Monday, February 11, 2013

The historic Sajahantra Bangsamoro and the Need for more Public-Private Partnerships in depressed rural areas in Mindanao

This day marks the day when President Benigno S. Aquino III is expected to visit the Moro Islamic Liberation Front (MILF) in Simuay in Sultan Kudarat. Aquino and the MILF leadership would launch the Sajahantra Bangsamoro, a social development program for 12,000 MILF fighters and sympathizers living in Central Mindanao.

A 2,500 strong force composed of MILF combatants and those from the AFP and the PNP will be guarding the routes that dignitaries and high government officials will be using to reach the main MILF stronghold. There, at Simuay, the launch program will happen, simultaneously with other solidarity activities.

Many people hope to see the restoration of peace and development in Mindanao.

I just came from a visit in Mindanao, specifically in the Zamboanga peninsula (Zamboanga del Norte, Zambo del Sur and Sibugay) and unfortunately, I have yet to see the substantial change in the socio-economic and even political landscape.

Mindanao is still grappling from the scourge of poverty, something which is being seriously addressed by local government units in the area. However, with most towns here classified as 4th and even 5th class municipalities, with annual budgets of not less than 20 million pesos, it would be extremely difficult, even impossible to address the basic and glaring problems attending poverty.

One of the most pressing needs really in Mindanao is the lack of paved secondary and tertiary roads. Several roads linking far flung barangays and towns have already been constructed, thanks to the help of numerous multinational companies such as TVI, a  mining firm operating in the Zamboanga Peninsula.

TVI has constructed kilometers upon kilometers of roads in Zambo Sur and Sibugay, and also in Zambo Norte but they can only do so much. These roads are very important components in the development paradigm and the administration should seriously address these immediately so that progress will eventually reach even those towns such as Bayog and RT Lim.

I believe government should re-visit how they classify townships here in our country. The present system calls for the ranking of towns based on income generation. Income generation is the basis for apportioning budgets---the less income generated by a town, the smaller their annual budgets are.

How can a poor municipality such as say Siocon or Bayog in Zamboanga be able to fully address their basic developmental needs with an annual budget of just 20 million pesos? Obviously, there would be slow development still in these towns given a very low budget.

This happens in every part of the country. For capital to reach these towns and for these towns to generate more revenues government must seriously participate in closing the gap.

If government does not have enough budget, then what government should do is encourage more private-public partnerships in depressed rural areas. Government help should reach even those towns not in Google maps. These are those towns susceptible to terrorist penetration.

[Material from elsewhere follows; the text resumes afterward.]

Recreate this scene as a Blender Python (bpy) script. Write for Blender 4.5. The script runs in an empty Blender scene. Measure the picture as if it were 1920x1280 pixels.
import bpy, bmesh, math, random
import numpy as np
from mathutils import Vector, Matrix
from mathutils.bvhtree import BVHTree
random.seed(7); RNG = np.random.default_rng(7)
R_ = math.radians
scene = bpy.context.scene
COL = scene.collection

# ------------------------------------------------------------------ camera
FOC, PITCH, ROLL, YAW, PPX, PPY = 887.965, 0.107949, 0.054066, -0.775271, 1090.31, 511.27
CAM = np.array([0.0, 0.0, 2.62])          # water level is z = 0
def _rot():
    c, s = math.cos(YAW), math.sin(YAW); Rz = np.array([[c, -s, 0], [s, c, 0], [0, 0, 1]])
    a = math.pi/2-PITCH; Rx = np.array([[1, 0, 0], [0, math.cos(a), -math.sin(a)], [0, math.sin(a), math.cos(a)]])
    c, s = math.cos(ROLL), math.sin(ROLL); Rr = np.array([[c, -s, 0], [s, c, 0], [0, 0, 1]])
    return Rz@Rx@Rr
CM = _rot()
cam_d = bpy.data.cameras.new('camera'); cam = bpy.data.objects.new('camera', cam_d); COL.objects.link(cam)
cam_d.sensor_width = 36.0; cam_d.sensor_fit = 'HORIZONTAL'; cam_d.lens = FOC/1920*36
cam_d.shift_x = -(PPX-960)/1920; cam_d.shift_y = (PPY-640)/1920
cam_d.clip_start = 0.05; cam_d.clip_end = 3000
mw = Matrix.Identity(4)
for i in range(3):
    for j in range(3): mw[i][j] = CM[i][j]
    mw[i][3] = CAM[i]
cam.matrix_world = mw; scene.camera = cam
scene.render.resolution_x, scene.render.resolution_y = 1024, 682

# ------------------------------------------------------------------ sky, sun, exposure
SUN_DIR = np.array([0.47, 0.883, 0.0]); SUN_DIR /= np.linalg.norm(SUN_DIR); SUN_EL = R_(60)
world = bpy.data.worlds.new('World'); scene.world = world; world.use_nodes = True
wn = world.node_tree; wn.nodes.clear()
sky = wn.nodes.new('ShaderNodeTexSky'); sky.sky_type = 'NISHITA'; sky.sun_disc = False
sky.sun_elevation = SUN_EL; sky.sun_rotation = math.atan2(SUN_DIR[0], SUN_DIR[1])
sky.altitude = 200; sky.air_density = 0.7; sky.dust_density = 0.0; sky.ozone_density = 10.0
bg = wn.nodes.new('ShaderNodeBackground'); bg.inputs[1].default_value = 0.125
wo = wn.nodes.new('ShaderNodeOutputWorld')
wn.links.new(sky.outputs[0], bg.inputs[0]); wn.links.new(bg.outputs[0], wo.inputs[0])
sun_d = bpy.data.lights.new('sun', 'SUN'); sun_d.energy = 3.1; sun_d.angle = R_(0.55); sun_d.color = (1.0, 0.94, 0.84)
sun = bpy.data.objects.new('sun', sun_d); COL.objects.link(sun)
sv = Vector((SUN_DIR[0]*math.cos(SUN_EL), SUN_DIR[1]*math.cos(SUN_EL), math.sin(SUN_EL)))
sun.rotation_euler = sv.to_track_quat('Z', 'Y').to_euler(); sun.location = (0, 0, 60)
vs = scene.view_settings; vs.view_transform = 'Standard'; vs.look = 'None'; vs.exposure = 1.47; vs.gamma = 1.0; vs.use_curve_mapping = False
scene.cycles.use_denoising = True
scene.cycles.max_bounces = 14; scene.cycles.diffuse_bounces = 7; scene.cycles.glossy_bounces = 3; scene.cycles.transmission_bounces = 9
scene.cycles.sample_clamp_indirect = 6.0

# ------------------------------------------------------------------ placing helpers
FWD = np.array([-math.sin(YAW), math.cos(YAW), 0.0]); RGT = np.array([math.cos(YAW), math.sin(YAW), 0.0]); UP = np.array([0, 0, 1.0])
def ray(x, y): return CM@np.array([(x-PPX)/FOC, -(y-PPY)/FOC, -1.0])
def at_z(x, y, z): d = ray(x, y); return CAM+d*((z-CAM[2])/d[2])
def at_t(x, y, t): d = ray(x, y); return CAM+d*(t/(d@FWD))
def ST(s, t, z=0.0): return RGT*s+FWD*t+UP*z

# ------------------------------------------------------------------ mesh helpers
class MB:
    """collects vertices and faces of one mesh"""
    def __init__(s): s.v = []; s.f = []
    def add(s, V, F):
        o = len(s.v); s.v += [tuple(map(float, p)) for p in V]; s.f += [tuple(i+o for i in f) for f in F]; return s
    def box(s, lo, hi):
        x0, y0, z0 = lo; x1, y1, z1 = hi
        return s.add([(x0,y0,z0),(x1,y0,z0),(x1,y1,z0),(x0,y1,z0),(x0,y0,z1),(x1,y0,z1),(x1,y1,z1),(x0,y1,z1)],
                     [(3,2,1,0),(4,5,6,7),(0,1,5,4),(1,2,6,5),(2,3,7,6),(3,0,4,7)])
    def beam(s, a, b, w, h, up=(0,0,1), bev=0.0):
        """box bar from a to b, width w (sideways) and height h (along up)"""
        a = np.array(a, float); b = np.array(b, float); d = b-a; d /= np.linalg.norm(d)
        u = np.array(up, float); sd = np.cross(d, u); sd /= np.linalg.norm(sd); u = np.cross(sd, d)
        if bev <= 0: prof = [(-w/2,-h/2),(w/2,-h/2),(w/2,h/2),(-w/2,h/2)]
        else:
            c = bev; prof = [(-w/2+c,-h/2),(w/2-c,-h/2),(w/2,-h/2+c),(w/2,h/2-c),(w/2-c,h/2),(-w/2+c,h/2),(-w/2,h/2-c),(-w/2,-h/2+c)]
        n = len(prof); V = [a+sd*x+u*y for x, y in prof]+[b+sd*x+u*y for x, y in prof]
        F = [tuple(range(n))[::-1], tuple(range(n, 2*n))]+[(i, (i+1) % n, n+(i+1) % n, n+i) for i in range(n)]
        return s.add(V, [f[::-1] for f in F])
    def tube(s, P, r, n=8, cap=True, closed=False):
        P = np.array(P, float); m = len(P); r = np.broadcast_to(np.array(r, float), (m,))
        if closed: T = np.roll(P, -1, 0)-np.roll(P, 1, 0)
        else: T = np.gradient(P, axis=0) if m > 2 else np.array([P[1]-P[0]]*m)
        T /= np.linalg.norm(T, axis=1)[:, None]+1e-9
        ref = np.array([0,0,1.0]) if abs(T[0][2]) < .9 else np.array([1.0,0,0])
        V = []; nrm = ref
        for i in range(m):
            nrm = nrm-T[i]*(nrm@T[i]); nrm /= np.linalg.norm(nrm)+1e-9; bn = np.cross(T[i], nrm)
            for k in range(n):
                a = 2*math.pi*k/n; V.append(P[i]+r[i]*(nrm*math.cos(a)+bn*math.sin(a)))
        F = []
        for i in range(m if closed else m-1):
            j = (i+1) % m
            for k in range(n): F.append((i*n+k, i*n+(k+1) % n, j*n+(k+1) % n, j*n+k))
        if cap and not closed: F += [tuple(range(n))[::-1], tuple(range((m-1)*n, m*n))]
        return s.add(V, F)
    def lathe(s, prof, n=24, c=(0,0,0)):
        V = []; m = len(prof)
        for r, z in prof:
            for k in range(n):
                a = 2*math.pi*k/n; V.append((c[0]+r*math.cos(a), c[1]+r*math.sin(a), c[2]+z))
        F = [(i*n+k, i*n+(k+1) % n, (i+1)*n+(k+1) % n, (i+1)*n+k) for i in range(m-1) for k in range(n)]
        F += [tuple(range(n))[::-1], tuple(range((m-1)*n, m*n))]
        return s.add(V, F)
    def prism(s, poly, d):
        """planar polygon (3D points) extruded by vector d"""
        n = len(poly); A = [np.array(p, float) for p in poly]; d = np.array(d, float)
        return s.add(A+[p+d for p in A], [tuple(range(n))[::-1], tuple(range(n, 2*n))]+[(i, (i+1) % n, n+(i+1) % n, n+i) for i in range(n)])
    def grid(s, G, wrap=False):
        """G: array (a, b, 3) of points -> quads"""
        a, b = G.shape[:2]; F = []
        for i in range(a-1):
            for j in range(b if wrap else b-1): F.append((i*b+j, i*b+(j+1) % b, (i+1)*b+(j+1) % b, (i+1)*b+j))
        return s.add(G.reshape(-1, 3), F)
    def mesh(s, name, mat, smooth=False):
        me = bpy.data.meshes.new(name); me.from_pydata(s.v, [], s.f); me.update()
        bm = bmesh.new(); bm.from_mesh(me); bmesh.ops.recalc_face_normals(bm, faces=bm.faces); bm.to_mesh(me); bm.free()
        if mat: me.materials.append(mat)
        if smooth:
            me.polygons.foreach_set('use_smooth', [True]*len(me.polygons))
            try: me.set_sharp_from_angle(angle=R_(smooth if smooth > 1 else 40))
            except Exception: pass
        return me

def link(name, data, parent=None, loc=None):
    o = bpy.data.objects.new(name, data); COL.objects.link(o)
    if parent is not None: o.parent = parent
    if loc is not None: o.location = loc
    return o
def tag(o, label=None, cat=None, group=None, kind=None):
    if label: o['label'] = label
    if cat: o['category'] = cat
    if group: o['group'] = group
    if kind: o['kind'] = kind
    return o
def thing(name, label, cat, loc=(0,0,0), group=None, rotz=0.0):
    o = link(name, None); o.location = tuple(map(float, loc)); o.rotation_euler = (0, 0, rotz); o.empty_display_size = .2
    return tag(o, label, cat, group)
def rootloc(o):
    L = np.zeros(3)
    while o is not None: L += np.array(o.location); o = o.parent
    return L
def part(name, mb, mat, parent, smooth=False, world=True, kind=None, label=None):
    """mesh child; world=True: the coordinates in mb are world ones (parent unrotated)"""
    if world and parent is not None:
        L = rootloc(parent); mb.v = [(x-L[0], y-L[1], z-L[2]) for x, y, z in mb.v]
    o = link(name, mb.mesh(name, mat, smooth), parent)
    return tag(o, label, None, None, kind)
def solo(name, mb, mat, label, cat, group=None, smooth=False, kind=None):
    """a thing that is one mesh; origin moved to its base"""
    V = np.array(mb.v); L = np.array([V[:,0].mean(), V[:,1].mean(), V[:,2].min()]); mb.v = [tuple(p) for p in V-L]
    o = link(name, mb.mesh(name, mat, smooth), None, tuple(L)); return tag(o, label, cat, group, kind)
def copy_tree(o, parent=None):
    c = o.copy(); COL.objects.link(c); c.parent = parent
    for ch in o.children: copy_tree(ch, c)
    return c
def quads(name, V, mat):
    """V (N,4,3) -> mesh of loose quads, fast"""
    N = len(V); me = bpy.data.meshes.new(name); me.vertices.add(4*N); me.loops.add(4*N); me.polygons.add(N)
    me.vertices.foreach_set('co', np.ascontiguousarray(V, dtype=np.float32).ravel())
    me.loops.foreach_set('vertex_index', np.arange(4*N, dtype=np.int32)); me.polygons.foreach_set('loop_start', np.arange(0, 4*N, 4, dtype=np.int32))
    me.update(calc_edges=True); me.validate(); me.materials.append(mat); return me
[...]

Serious intervention is key towards rural development. If these towns would only rely on governmental budgets, it would take years before change would spill over these parts.

First, PPP should be encouraged not for the development of urban centers but moreso on developing rural towns and building their capacity towards cityhood. There should be more city centers in the countrysides and it would only be realised if private enterprises would be allowed by government to enter into the picture and help LGU's build the necessary infrastructures to spur more development.

Sajahantra Bangsamoro intends to spur a faster way towards developing depressed areas in Mindanao.